If you are training 4 days a week, training back 3x a week for 6-8 weeks can improve posture very very quickly.

An example program would go as follows,

-Begin each workout with 5-15 minutes of Incline walking, 3-4 mph on a 4-6% grade

-Before lifting, perform 100 band pull aparts.


Workout 1-Back and Biceps


3 x 75 ft-Loaded Carry with DB in each hand
Pullups/Chinups-50 total reps, assisted if necessary

Seated Wide Grip Row-3-4 sets x 8-15 reps

Chest Supported DB Row with palms facing each other-2 sets of 20 reps,


Workout 2-Legs

Seated Calf raise 3 sets of 20 reps

Seated Leg Curl 3-4 sets of 8-12 reps

Romanian deadlifts 3-4 sets, 10-15 reps

Walking Lunges 3 sets x 12 steps each leg


Workout 3-Chest/Back

The following are performed as supersets

Low Incline DB Press 3 sets of 10-15 reps
Incline Reverse Fly 3 sets of 15-20 reps


Incline Bench Press 4 sets of 8-12 reps
Cable Facepull 4 sets of 12-16 reps


Moderate grip pushups 3 sets of 15-30 reps
DB Upright Row 3 sets of 10-15 reps

Workout 4-Shoulders+Back


Pullups/Chinups-50 total reps, assisted if necessary

Seated DB Shoulder press-4 sets of 10-20 reps

Seated Db lateral Raise-3 sets of 12-20 reps

DB shrugs, standing with 3 second pause-3 sets of 12 reps
The above program obviously doesnt have an “arm” day. If you wanted to train arms directly, you could add in a biceps and triceps exercise to any of the days that you wanted. Remember that the priority with this program is getting your posture improved, not necessarily getting your arms bigger.

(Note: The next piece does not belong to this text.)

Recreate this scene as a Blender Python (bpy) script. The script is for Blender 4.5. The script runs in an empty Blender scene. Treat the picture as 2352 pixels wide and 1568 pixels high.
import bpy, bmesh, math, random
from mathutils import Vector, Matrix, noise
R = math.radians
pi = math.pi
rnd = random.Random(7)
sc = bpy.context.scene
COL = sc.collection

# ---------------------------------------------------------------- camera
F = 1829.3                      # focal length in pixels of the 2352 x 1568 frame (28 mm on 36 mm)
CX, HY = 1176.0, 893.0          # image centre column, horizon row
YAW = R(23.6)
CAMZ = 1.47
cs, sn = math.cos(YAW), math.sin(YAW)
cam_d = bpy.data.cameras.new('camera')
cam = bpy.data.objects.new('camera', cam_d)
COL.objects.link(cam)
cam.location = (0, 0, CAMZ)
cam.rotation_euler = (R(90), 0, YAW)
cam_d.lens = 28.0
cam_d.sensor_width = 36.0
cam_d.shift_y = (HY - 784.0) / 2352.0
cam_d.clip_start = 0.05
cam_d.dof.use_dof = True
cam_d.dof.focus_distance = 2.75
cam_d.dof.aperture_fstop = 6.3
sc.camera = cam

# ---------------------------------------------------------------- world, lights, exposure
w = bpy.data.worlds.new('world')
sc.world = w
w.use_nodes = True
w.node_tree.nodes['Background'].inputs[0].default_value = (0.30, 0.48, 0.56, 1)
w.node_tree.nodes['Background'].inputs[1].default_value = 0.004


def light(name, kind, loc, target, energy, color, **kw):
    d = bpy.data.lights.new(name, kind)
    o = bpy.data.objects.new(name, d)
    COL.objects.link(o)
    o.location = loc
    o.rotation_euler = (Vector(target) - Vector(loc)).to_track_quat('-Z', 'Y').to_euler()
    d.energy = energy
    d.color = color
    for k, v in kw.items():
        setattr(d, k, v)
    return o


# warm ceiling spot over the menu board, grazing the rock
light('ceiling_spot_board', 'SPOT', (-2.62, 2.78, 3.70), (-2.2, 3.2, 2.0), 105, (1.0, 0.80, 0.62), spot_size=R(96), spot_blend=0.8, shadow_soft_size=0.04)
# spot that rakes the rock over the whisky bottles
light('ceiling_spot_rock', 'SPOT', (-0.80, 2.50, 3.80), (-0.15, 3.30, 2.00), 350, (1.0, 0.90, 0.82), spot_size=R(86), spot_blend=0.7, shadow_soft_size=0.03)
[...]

Improving Posture Takes Time

Better posture is not hard to create, but developing the muscles to do so is not an overnight process. There is a reason most effective training programs are about 12 weeks in length; 3 months is about the time it takes for new muscle growth to appear.

Its the beginning of 2017, and you have the entire year to self improve. Changing your self perception and how you are perceived by others will have a compounding effect on your whole life. If not now, when?